TASK DETAILS
Every line holding the string "picture" should be gathered.

** START OF EXERCISE MATERIAL **

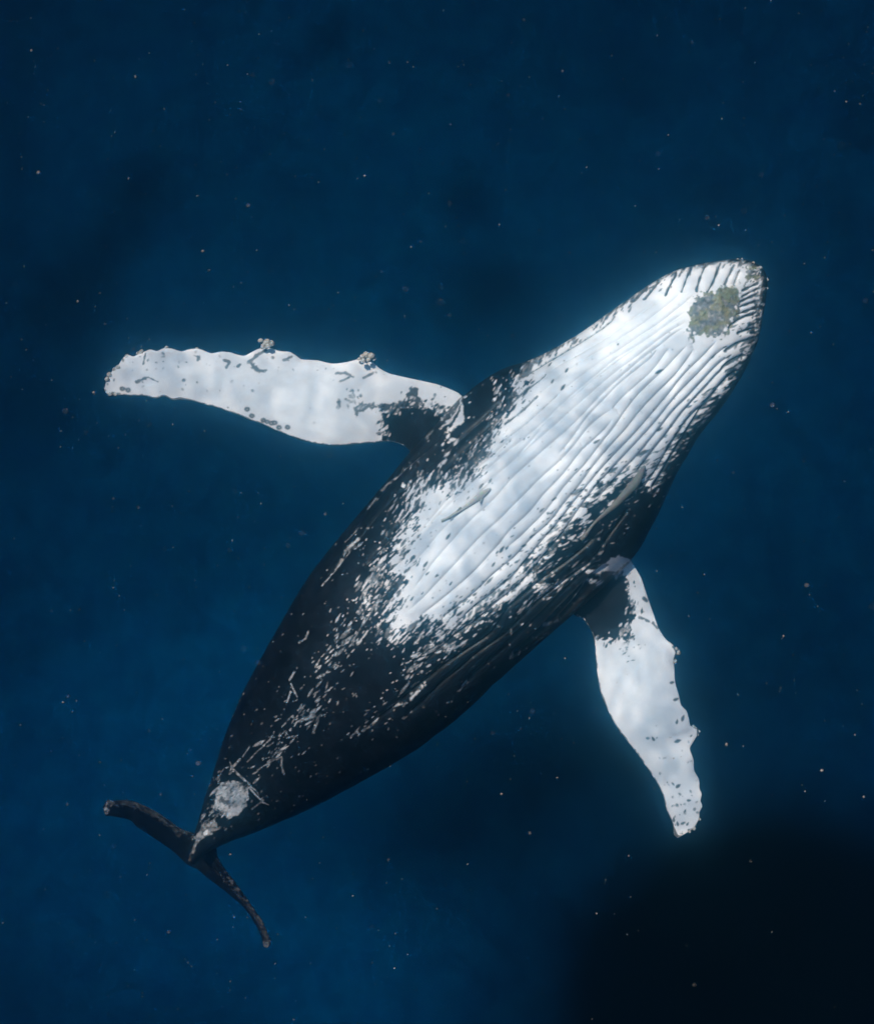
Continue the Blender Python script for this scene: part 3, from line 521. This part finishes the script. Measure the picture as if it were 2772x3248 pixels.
stroke(zm(300, 1020, 2.21, (910, 270), (950, 285), (930, 320)), 4, .3); stroke(zm(300, 1020, 2.21, (300, 425), (340, 405), (355, 400)), 5, .25); stroke(zm(300, 1020, 2.21, (380, 390), (450, 425)), 2, .3)
stroke(zm(300, 1020, 2.21, (1330, 270), (1385, 245)), 5, .3); stroke(zm(300, 1020, 2.21, (1010, 315), (1025, 300)), 5, .2); stroke(zm(300, 1020, 2.21, (360, 225), (345, 300)), 3, .3)
for P in (zm(*Z8, (230, 300), (330, 290), (420, 335)), zm(*Z8, (540, 350), (600, 320), (680, 290)), zm(*Z8, (360, 480), (400, 495), (480, 490)), zm(*Z8, (280, 390), (370, 345)), zm(*Z8, (690, 970), (745, 955)), zm(*Z8, (1310, 590), (1345, 535))):
    stroke(P, 4, .3, broken=.3)
for q in range(110):
    u = rng.random(); v = rng.random()
    if q % 2:
        t = int((0.25 + 0.75 * u ** .8) * (len(LF_LE) - 1)); P0 = np.array(LF_LE[t]); P1 = np.array(LF_TE[min(len(LF_TE) - 1, int(t / len(LF_LE) * len(LF_TE)))])
    else:
        t = int((0.35 + 0.65 * u ** .45) * (len(RF_LE) - 1)); P0 = np.array(RF_LE[t]); P1 = np.array(RF_TE[min(len(RF_TE) - 1, int(t / len(RF_LE) * len(RF_TE)))])
    p = P0 + (P1 - P0) * (0.04 + 0.92 * v ** 1.4)
    l = rng.uniform(1.5, 6); ellipse(p[0], p[1], l, l * rng.uniform(.4, .9), rng.uniform(0, 3.1), rng.uniform(.3, .8))
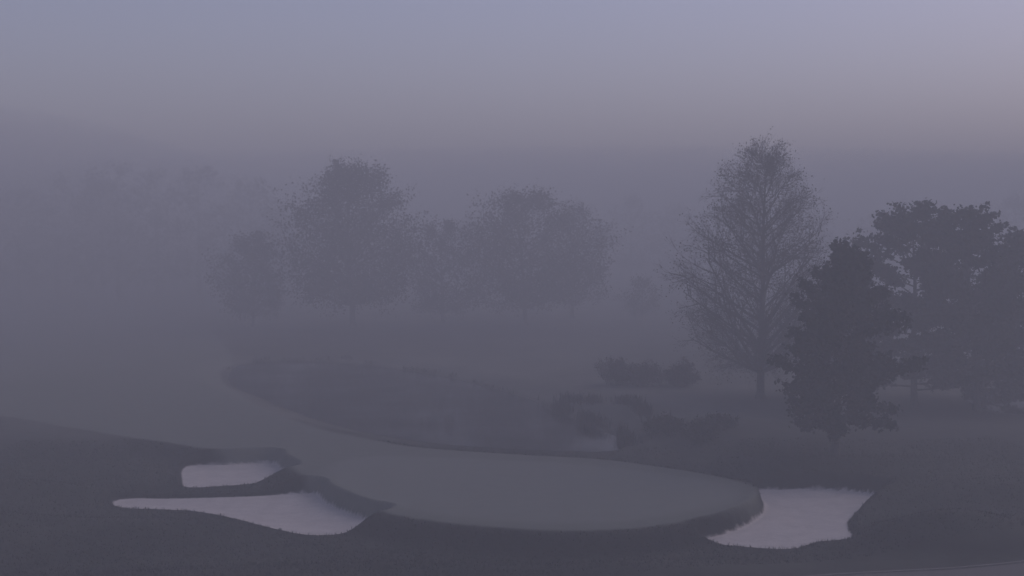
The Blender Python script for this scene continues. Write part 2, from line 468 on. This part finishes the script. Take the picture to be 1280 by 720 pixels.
ctl = [(-4, 53.5), (6, 57.0), (13, 59.6), (17.7, 61.2), (21.0, 62.2), (25, 63.6), (32, 67), (42, 74), (55, 84)]
cl = []
for i in range(1, len(ctl)-2):
    p0, p1, p2, p3 = [np.array(ctl[i+k], float) for k in (-1, 0, 1, 2)]
    for j in range(14):
        t = j/14; cl.append(0.5*((2*p1)+(-p0+p2)*t+(2*p0-5*p1+4*p2-p3)*t*t+(-p0+3*p1-3*p2+p3)*t**3))
cl = np.array(cl); tg = np.gradient(cl, axis=0); tg /= np.linalg.norm(tg, axis=1)[:, None]
nr = np.stack([-tg[:, 1], tg[:, 0]], -1)
sec = [(-2.5, -0.3), (-2.5, 0.10), (-2.38, 0.10), (-2.38, 0.03), (-0.12, 0.03), (-0.12, 0.10), (0.0, 0.10), (0.0, -0.3)]
V = []; Fc = []; MI = []
for i, (p, n_) in enumerate(zip(cl, nr)):
    base = max(ground_z(*(p+n_*q)) for q in (-2.4, -1.2, 0.0))
    for o_, h_ in sec:
        q = p+n_*o_; V.append((q[0], q[1], base+h_))
for i in range(len(cl)-1):
    for j in range(len(sec)-1):
        a = i*len(sec)+j; Fc.append((a, a+1, a+1+len(sec), a+len(sec))); MI.append(0 if j == 3 else 1)
pme = bpy.data.meshes.new('cart_path'); pme.from_pydata(V, [], Fc)
pme.materials.append(pm); pme.materials.append(km); pme.polygons.foreach_set('material_index', MI); pme.update()
sc.collection.objects.link(bpy.data.objects.new('cart_path', pme))

# ---------------------------------------------------------------- trees
def at(x, y): return (x, y, ground_z(x, y))
broadleaf('maple_tree', *at(-23.0, 196), 23.0, 9.4, 3, zb=4.6, n1=70, n2=8, n3=6, leaves=8, spread=0.6, leaf=0.30)
broadleaf('maple_tree', *at(-38.0, 199), 13.2, 5.6, 5, n1=36, leaves=7, leaf=0.28)
broadleaf('oak_tree', *at(2.0, 200), 19.5, 9.6, 8, zb=3.8, n1=60, n2=8, n3=6, leaves=6, spread=0.6, leaf=0.30)
broadleaf('oak_tree', *at(-10.5, 206), 15.0, 6.2, 9, zb=2.2, n1=38, leaves=6, leaf=0.28)
broadleaf('oak_tree', *at(9.5, 214), 17.0, 6.5, 10, n1=36, leaves=6, leaf=0.28)
broadleaf('young_tree', *at(20.5, 214), 6.2, 3.2, 12, n1=22, n2=6, n3=4, leaves=3, leaf=0.25, spread=0.3)
tall_prof = lambda u: max(0.05, (math.sin(math.pi*min(1, 0.20+0.70*u))**0.8)*(1.0-0.6*max(0, u-0.4)/0.6))
broadleaf('half_bare_tree', *at(21.4, 116.5), 21.5, 7.3, 21, zb=3.4, leaf=0.13, n1=90, n2=8, n3=6, leaves=2, spread=0.24,
    mat=LEAF_SP, prof=tall_prof, twigs=3, trunk_r=0.36, twig_r=0.012)
cedar('cedar_tree', *at(20.8, 87), 13.6, 4.9, 33)
white_pine('pine_tree', *at(33.3, 112), 16.8, 5.1, 41, nb=58, zb=0.10)
white_pine('pine_tree', *at(37.8, 110), 16.4, 5.0, 42, nb=58, zb=0.12)
white_pine('pine_tree', *at(43.6, 113), 15.4, 5.2, 43, nb=56, zb=0.12)
white_pine('pine_tree', *at(29.5, 117), 10.5, 4.0, 44, nb=38, zb=0.08)
white_pine('pine_tree', *at(41.0, 118), 12.0, 4.6, 45, nb=44, zb=0.08)
for i, (x, y, h, r) in enumerate([(9.6, 127, 2.3, 2.2), (12.3, 126, 2.0, 2.3), (15.6, 125, 2.1, 1.7)]):
    shrub('shrub', *at(x, y), h, r, 60+i)
for i, (x, y, h, r) in enumerate([(13.2, 95, 1.1, 1.7), (11.0, 97.5, 0.9, 1.5), (14.6, 97, 0.8, 1.5)]):
    shrub('shrub', *at(x, y), h, r, 70+i, mat=REED, stems=45)

mb = MB(90); r = mb.r
lines = [S([(680, 506), (725, 526), (770, 545), (786, 558)], -0.5), S([(790, 520), (815, 535), (835, 552)], -0.3),
         S([(286, 462), (330, 450), (430, 451), (560, 470), (680, 505)], -0.5), S([(700, 500), (760, 512), (800, 522)], -0.2)]
for li, ln in enumerate(lines):
    dens = (300, 240, 70, 180)[li]; hh = (0.9, 0.8, 0.4, 0.7)[li]
    for a, b2 in zip(ln[:-1], ln[1:]):
        L = math.dist(a, b2)
        for k in range(int(L*dens*0.5)):
            t = r.random(); x = a[0]+(b2[0]-a[0])*t+r.gauss(0, 0.35); y = a[1]+(b2[1]-a[1])*t+abs(r.gauss(0, 0.6))
            if mnoise.noise(Vector((x*0.5, y*0.3, li))) < (-0.12 if li != 2 else 0.05): continue
            z = ground_z(x, y); h = hh*r.uniform(0.5, 1.3); dx = r.gauss(0, 0.16)*h; dy = r.gauss(0, 0.16)*h; w = r.uniform(0.015, 0.035); an = r.uniform(0, 3.14)
            i0 = len(mb.v); cx, cy = math.cos(an)*w, math.sin(an)*w
            mb.v += [Vector((x-cx, y-cy, z-0.05)), Vector((x+cx, y+cy, z-0.05)), Vector((x+cx*.7+dx*.5, y+cy*.7+dy*.5, z+h*0.6)), Vector((x-cx*.7+dx*.5, y-cy*.7+dy*.5, z+h*0.6)), Vector((x+dx*1.3, y+dy*1.3, z+h))]
            mb.f += [(i0, i0+1, i0+2, i0+3), (i0+3, i0+2, i0+4)]; mb.m += [1, 1]
mb.build('pond_reeds', 0.1, REED)

mb = MB(95); r = mb.r; cnt = 0
while cnt < 45000:
    x = r.uniform(-34, 34); y = 54+r.random()**1.3*40
    i = int(np.searchsorted(xs, x)); j = int(np.searchsorted(ys, y))
    if sd_short[j, i] < 0.25 or sd_sand[j, i] < 0.2 or sd_pond[j, i] < 0.5: continue
    if abs(x) > y*0.42: continue
    if x > 4 and y < 70: 
        if np.min(np.hypot(cl[:, 0]-x, cl[:, 1]-y)) < 2.8: cnt += 1; continue
    cnt += 1
    edgy = sd_sand[j, i] < 0.8 or sd_short[j, i] < 0.9
    z = ground_z(x, y); h = r.uniform(0.05, 0.12)*(1.4 if edgy else 1)
    for q in range(2):
        an = r.uniform(0, 3.14); w = r.uniform(0.012, 0.03); cx, cy = math.cos(an)*w, math.sin(an)*w
        ox, oy = r.gauss(0, 0.05), r.gauss(0, 0.05); i0 = len(mb.v)
        mb.v += [Vector((x+ox-cx, y+oy-cy, z-0.02)), Vector((x+ox+cx, y+oy+cy, z-0.02)), Vector((x+ox+r.gauss(0, .04), y+oy+r.gauss(0, .04), z+h))]
        mb.f.append((i0, i0+1, i0+2)); mb.m.append(1)
mb.build('rough_grass', 0.1, GRASSB)

mb = MB(99); r = mb.r
spots = []
for i in range(8): spots.append((-105+i*7.5+r.uniform(-3, 3), 262+r.uniform(-12, 18), r.uniform(21, 27)))
for i in range(24): spots.append((-150+i*14+r.uniform(-4, 4), 330+r.uniform(-15, 40), r.uniform(15, 22)))
for (x, y, H) in spots:
    z = ground_z(x, y); R = H*0.36
    mb.tube([Vector((x, y, z-0.5)), Vector((x, y, z+H*0.5)), Vector((x, y, z+H*0.9))], H*0.018, 0.05, 6)
    for k in range(60):
        u = r.random(); az = r.uniform(0, 6.28); rad = R*round_prof(u)*math.sqrt(r.uniform(0.2, 1))
        p = Vector((x+math.cos(az)*rad, y+math.sin(az)*rad, z+H*(0.15+0.85*u)))
        mb.tube([Vector((x, y, max(z+1, p.z-rad*0.7))), p], 0.08, 0.03, 3)
        cluster(mb, p, 26, 0.9, 0.7)
mb.build('distant_trees', 0.6, LEAF_AUT)

# ---------------------------------------------------------------- fog (real volumes standing over the land)
def fog_mat(name, dens, col):
    m, nt, out = new_mat(name)
    v = N(nt, 'ShaderNodeVolumePrincipled')
    v.inputs['Density'].default_value = dens
    v.inputs['Color'].default_value = (*col, 1)
    v.inputs['Anisotropy'].default_value = 0.0
    nt.links.new(v.outputs[0], out.inputs['Volume'])
    return m
def box(name, x0, x1, y0, y1, z0, z1, mat):
    v = [(x, y, z) for x in (x0, x1) for y in (y0, y1) for z in (z0, z1)]
    f = [(0, 1, 3, 2), (4, 6, 7, 5), (0, 4, 5, 1), (2, 3, 7, 6), (0, 2, 6, 4), (1, 5, 7, 3)]
    me = bpy.data.meshes.new(name); me.from_pydata(v, [], f); me.materials.append(mat)
    o = bpy.data.objects.new(name, me); sc.collection.objects.link(o); return o
def fog_ball(name, loc, scale, mat):
    bm = bmesh.new(); bmesh.ops.create_icosphere(bm, subdivisions=4, radius=1.0)
    fme = bpy.data.meshes.new(name); bm.to_mesh(fme); bm.free(); fme.materials.append(mat)
    fo = bpy.data.objects.new(name, fme); sc.collection.objects.link(fo); fo.location = loc; fo.scale = scale
fogcol = (0.90, 0.925, 0.965)
box('fog', -1500, 1500, -350, 1700, -6, 40, fog_mat('fog_air', 0.0068, fogcol))
fog_ball('fog_bank', (-92, 215, 0), (66, 125, 34), fog_mat('fog_bank_air', 0.0070, fogcol))
fog_ball('fog_bank', (20, 320, 0), (300, 165, 32), fog_mat('fog_bank_air', 0.0044, fogcol))

# ---------------------------------------------------------------- light
SUN_EL, SUN_AZ = math.radians(30), math.radians(62)
w = bpy.data.worlds.new('World'); sc.world = w; w.use_nodes = True
nt = w.node_tree
bg = nt.nodes['Background']
sky = nt.nodes.new('ShaderNodeTexSky'); sky.sky_type = 'NISHITA'; sky.sun_disc = False
sky.sun_elevation = SUN_EL; sky.sun_rotation = SUN_AZ
sky.air_density = 1.0; sky.dust_density = 1.2; sky.ozone_density = 1.5
mx = nt.nodes.new('ShaderNodeMix'); mx.data_type = 'RGBA'; mx.blend_type = 'MULTIPLY'; mx.inputs[0].default_value = 1
nt.links.new(sky.outputs[0], mx.inputs[6]); mx.inputs[7].default_value = (1.08, 0.86, 0.97, 1)
nt.links.new(mx.outputs[2], bg.inputs[0]); bg.inputs[1].default_value = 0.122
sd = bpy.data.lights.new('sun', 'SUN'); sd.energy = 1.4; sd.angle = math.radians(60); sd.color = (1.0, 0.93, 0.96)
so = bpy.data.objects.new('sun', sd); sc.collection.objects.link(so)
dirv = Vector((math.sin(SUN_AZ)*math.cos(SUN_EL), math.cos(SUN_AZ)*math.cos(SUN_EL), math.sin(SUN_EL)))
so.rotation_euler = dirv.to_track_quat('Z', 'Y').to_euler()

# ---------------------------------------------------------------- camera
cam = bpy.data.cameras.new('camera'); cam.sensor_width = 36; cam.lens = 36*1700/1280; cam.clip_end = 6000
co = bpy.data.objects.new('camera', cam); sc.collection.objects.link(co)
co.location = (0, 0, CAM_H); co.rotation_euler = (math.radians(90-2.694), 0, 0)
sc.camera = co
sc.view_settings.view_transform = 'Standard'; sc.view_settings.look = 'None'; sc.view_settings.exposure = 0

** END OF EXERCISE MATERIAL **

COMPLETED EXERCISE
Continue the Blender Python script for this scene: part 3, from line 521. This part finishes the script. Measure the picture as if it were 2772x3248 pixels.
The Blender Python script for this scene continues. Write part 2, from line 468 on. This part finishes the script. Take the picture to be 1280 by 720 pixels.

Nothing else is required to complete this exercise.